Parvana lives in Kabul under the rule of the Taliban. Her family live in one small room and her mother and sister never leave the house because they would have to go with a male relative. Parvana’s father lost one of his legs and she accompanies him to the market where he reads and writes letters for people and sells some of their household goods. They were once well off, her mother was a teacher, but their houswas bombed and then their new house was bombed. They’ve lost almost everything, including her older brother Hossain. Then when Parvana’s father is arrested by the Taliban she must find a way to feed her family. Her mother cuts off her hair and she dresses as a boy. 

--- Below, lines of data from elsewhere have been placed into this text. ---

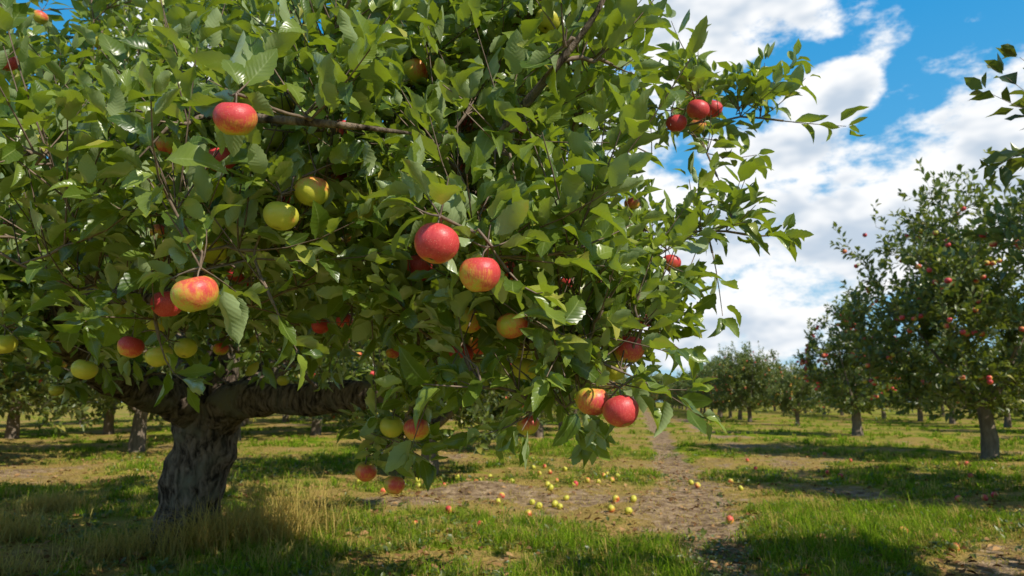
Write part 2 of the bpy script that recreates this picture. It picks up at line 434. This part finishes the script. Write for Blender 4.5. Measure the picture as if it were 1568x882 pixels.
for c_, r_, n_ in envs:
    for k in range(n_):
        p = in_ell(fg.rng, c_, r_, 0.45)
        if p[2] < 1.0 or np.linalg.norm(p - CAM) < 1.12: continue
        if noise.noise(Vector(p * 2.1)) < -0.25: continue
        tg.append(p)
tg.sort(key=lambda p: np.linalg.norm(p - fg.root))
for p in tg: fg.branch_to(p)
cand = [p for p in fg.spurs if 1.7 < np.linalg.norm(p - CAM) < 4.2 and p[0] < 0.35 and p[1] > 1.5 and 1.0 < p[2] < 2.6]
for k in range(52):
    p = cand[int(fg.rng.integers(len(cand)))] + fg.rng.normal(0, 0.03, 3)
    if min(np.linalg.norm(p - [0, 0, .06] - np.array(q[:3])) for q in APPLES) < 0.1: continue
    APPLES.append((p[0], p[1], p[2] - 0.06, 'royyor'[k % 6]))
for p in tips((1.009,2.4,1.979),(0.843,2.4,2.044),(0.94,2.4,2.07),(0.719,2.0,1.444),(0.6,2.0,1.39),(0.684,2.5,2.308),(0.374,1.8,1.164),(0.266,1.65,1.02),
              (0.16,1.6,0.95),(0.08,1.6,0.95),(0.30,1.7,1.05),(0.28,1.6,1.85),(0.107,1.3,1.682),(0.22,1.4,1.68),
              (0.72,2.3,1.73),(0.472,1.9,1.268),(-0.062,1.5,0.98),(0.40,2.1,1.5),(0.35,2.0,1.2),(0.4,1.9,1.15),
              (0.30,1.6,1.2),(0.2,1.5,1.15),(0.42,2.0,1.35),(0.60,2.4,1.95),(0.1,1.5,1.05),(-0.1,1.5,1.05)):
    fg.branch_to(p, tl=(0.07, 0.20), dens=10)
for p in tips((-0.28, 2.1, 0.98), (-0.36, 2.3, 0.88), (-0.40, 2.35, 0.78), (-0.47, 2.45, 0.82), (-0.33, 2.25, 0.80)):
    fg.branch_to(p, tl=(0.06, 0.13), dens=8)
for a in range(30):      # upright water shoots
    x, y = fg.rng.uniform(-0.6, 0.6), fg.rng.uniform(1.9, 3.0)
    p = np.array([x, y, 0.95 + y * (0.52 - 0.30 * max(0, x))])
    fg.branch_to(p, twigs=False, r_end=0.003)
    fg.twig(p, nrm([0.2, -0.1, 1.0] + fg.rng.normal(0, 0.2, 3)), fg.rng.uniform(0.2, 0.36), space=0.03)
D_ap = 0.078
for i, (x, y, z, c_) in enumerate(APPLES):
    top = np.array([x, y, z + 0.035]); tgt = top + np.array([fg.rng.uniform(-.015, .015), 0.015, 0.016])
    fg.branch_to(tgt, twigs=False, r_end=0.003)
    for k in range(4 if i < NHERO else 2):
        fg.twig(tgt, nrm(fg.rng.normal(0, 1, 3) + np.array([0, 0.3, 0.7])), fg.rng.uniform(0.04, 0.10))
    fg.tw.add(np.array([top - [0, 0, 0.022], top + (tgt - top) * 0.5 - [0, 0, .002], tgt]), [0.0016, 0.0013, 0.0018], 5)

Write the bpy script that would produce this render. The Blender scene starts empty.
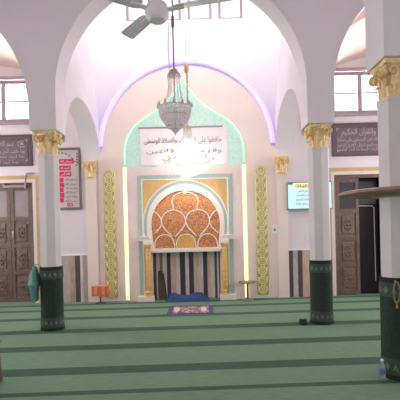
import bpy, bmesh, math, random, unicodedata
from mathutils import Vector, Matrix
random.seed(7)
PI = math.pi
SC = bpy.context.scene
COL = SC.collection

# ------------------------------------------------------------------ camera, world, lights, exposure
HEIGHT = 1.557
cam_data = bpy.data.cameras.new('camera')
cam = bpy.data.objects.new('camera', cam_data); COL.objects.link(cam)
cam_data.sensor_width = 36; cam_data.lens = 36.0
cam_data.shift_y = 0.083
yaw, pitch, roll = -0.0034, -0.0044, 0.0241
# world -> camera: Rz(yaw), then pitch, then roll (fitted to the room)
A = Matrix(((math.cos(yaw), -math.sin(yaw), 0), (math.sin(yaw), math.cos(yaw), 0), (0, 0, 1)))
B = Matrix(((1, 0, 0), (0, math.cos(pitch), math.sin(pitch)), (0, -math.sin(pitch), math.cos(pitch))))
C_ = Matrix(((math.cos(roll), 0, -math.sin(roll)), (0, 1, 0), (math.sin(roll), 0, math.cos(roll))))
M = C_ @ B @ A
r, f, u = M.row[0].copy(), M.row[1].copy(), M.row[2].copy()
rot = Matrix((r, u, -f)).transposed()
cam.matrix_world = Matrix.Translation((0.0985, -0.028, HEIGHT)) @ rot.to_4x4()
cam_data.clip_start = 0.02
SC.camera = cam

SC.view_settings.view_transform = 'Standard'
SC.view_settings.look = 'None'
SC.view_settings.gamma = 1
SC.view_settings.use_curve_mapping = False
SC.view_settings.exposure = 0.0
SC.cycles.use_denoising = True
SC.cycles.max_bounces = 10
SC.cycles.diffuse_bounces = 6
SC.cycles.sample_clamp_indirect = 4

W = bpy.data.worlds.new('sky'); SC.world = W; W.use_nodes = True
bgn = W.node_tree.nodes['Background']
bgn.inputs[0].default_value = (0.93, 0.95, 1, 1); bgn.inputs[1].default_value = 1.5

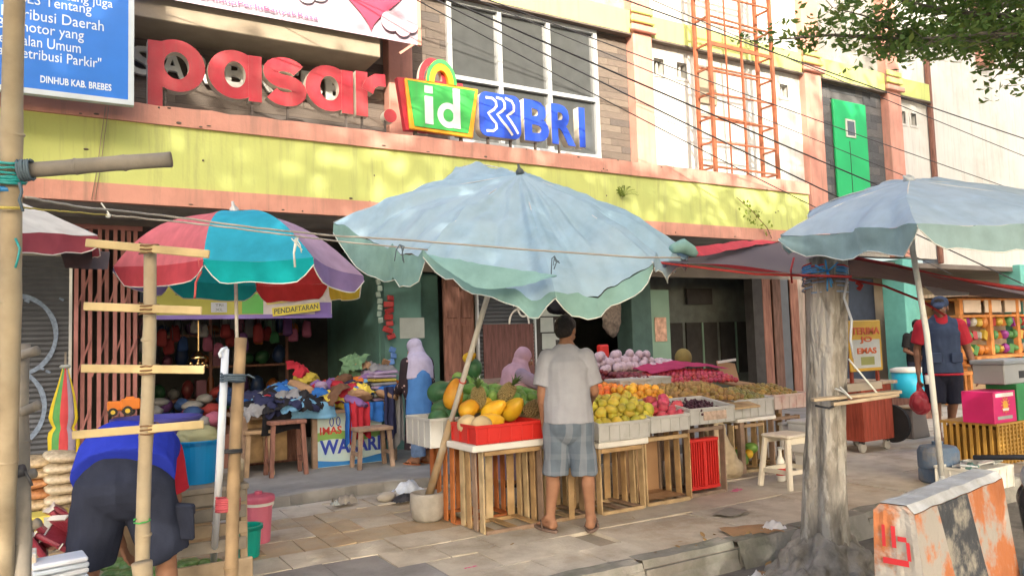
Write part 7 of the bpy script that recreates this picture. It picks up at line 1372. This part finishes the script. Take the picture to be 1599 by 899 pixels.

This is the first book in a series. It was very short, just 150 pages, and ends with Parvana’s family separated

3. Sea of Poppies by Amitav Ghosh

The first of the Ibis Trilogy. Set in India in the 1830s the novel centers around the opium trade. The first character we meet and the one who seems to draw all the others together is Deeti, an Indian woman whose husband was a soldier in the British army. Wounded in battle, he is now an opium addict. He works in an opium factory, packing opium to be sent to China. Deeti grows the poppies from which the opium is made– she has no choice, the British are forcing a monoculture which is ruining the local economy and driving the farmers deeper into poverty and dependence. When Deeti’s husband dies she is driven to despair at her dependence on his loathesome family and decides to commit suicide. But she is rescued by Kalua, a driver who she had rescued years before, and together they set off on an adventure which eventually leads them to emigration to Mauritius on the Ibis. The story follows many different people who sail with them on the Ibis— a lovely storytelling device introduces each new person by telling the reader how some day in the future Deeti will memorialize them on the wall of her shrine— but we never see this shrine in the book. There is Paulette, an orphaned French girl, daughter of an eccentric naturalist. There is her friend Jodu, whose mother nursed Paulette as a baby and who Paulette sees as a brother. There is Neel, a Raja who has been found guilty of forgery and is being transported as a criminal and the Chinese opium addict Ah Fatt who is his fellow prisoner. Zachary, an American who rose from carpenter to second mate of the Ibis and acting captain when the first mate deserted and the captain took ill and died. And Serang Ali, the leader of the lascars who sail the ship. And various Englishmen and Indian characters. The book changes point of view often and the language can be hard to follow. There is violence and sexual violence and cruelty and degradation. So it’s not a story for the faint of heart. But there is also friendship and the way the immigrants of the Ibis become a new family. I’m looking forward to the next book of the trilogy.